▶ _GIVEN MATERIAL_

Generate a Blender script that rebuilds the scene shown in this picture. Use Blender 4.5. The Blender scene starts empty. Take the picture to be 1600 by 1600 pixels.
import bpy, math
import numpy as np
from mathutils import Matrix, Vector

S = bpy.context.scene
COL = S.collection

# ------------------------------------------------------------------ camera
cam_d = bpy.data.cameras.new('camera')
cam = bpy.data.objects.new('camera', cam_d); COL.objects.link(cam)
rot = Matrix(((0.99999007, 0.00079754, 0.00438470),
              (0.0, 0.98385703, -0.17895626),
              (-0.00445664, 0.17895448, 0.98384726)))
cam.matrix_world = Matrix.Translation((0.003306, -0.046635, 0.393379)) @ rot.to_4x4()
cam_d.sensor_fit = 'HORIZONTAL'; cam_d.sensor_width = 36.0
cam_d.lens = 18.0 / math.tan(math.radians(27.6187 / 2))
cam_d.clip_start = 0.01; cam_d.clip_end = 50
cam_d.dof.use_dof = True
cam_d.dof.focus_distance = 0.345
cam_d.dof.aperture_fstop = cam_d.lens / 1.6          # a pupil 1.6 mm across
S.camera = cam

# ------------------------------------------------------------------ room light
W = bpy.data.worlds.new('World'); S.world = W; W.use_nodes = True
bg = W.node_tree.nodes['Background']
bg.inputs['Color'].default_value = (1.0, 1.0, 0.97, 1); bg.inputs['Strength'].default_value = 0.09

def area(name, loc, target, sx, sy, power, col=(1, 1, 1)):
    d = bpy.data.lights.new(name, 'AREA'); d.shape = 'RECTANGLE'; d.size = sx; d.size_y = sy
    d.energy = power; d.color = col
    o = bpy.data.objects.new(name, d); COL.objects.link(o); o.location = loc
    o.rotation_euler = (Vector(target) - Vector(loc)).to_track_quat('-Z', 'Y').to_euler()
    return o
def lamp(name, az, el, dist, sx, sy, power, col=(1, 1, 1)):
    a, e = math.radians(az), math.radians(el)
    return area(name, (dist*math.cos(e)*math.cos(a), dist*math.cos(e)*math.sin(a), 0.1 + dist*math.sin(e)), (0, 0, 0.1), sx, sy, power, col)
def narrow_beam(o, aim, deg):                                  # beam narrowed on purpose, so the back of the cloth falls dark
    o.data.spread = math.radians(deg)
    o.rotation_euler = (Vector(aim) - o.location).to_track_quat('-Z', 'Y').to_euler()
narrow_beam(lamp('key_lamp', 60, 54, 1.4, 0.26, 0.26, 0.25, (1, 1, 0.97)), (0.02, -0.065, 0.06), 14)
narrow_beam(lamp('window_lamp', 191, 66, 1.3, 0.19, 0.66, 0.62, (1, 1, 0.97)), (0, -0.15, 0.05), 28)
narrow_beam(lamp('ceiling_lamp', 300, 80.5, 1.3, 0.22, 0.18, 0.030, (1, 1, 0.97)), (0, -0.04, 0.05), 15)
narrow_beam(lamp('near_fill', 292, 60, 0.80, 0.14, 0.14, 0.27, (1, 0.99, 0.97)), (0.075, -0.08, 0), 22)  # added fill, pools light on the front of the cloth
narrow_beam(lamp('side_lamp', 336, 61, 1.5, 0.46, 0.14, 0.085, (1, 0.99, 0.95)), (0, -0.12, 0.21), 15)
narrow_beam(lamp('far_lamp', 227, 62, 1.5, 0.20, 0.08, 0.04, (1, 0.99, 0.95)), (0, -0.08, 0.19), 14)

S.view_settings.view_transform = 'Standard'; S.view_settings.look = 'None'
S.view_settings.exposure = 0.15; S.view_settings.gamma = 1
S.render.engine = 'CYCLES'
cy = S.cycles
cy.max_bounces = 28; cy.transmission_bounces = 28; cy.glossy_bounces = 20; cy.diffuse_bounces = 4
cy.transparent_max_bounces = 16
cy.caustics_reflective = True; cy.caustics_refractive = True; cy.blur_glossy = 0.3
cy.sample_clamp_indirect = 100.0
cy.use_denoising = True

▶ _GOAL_
Print the material above verbatim, first line through the line containing "bg.inputs['Color'].default_value = (1.0, 1.0, 0.97, 1);", both included.

▶ _EXERCISE RESPONSE_
Generate a Blender script that rebuilds the scene shown in this picture. Use Blender 4.5. The Blender scene starts empty. Take the picture to be 1600 by 1600 pixels.
import bpy, math
import numpy as np
from mathutils import Matrix, Vector

S = bpy.context.scene
COL = S.collection

# ------------------------------------------------------------------ camera
cam_d = bpy.data.cameras.new('camera')
cam = bpy.data.objects.new('camera', cam_d); COL.objects.link(cam)
rot = Matrix(((0.99999007, 0.00079754, 0.00438470),
              (0.0, 0.98385703, -0.17895626),
              (-0.00445664, 0.17895448, 0.98384726)))
cam.matrix_world = Matrix.Translation((0.003306, -0.046635, 0.393379)) @ rot.to_4x4()
cam_d.sensor_fit = 'HORIZONTAL'; cam_d.sensor_width = 36.0
cam_d.lens = 18.0 / math.tan(math.radians(27.6187 / 2))
cam_d.clip_start = 0.01; cam_d.clip_end = 50
cam_d.dof.use_dof = True
cam_d.dof.focus_distance = 0.345
cam_d.dof.aperture_fstop = cam_d.lens / 1.6          # a pupil 1.6 mm across
S.camera = cam

# ------------------------------------------------------------------ room light
W = bpy.data.worlds.new('World'); S.world = W; W.use_nodes = True
bg = W.node_tree.nodes['Background']
bg.inputs['Color'].default_value = (1.0, 1.0, 0.97, 1); bg.inputs['Strength'].default_value = 0.09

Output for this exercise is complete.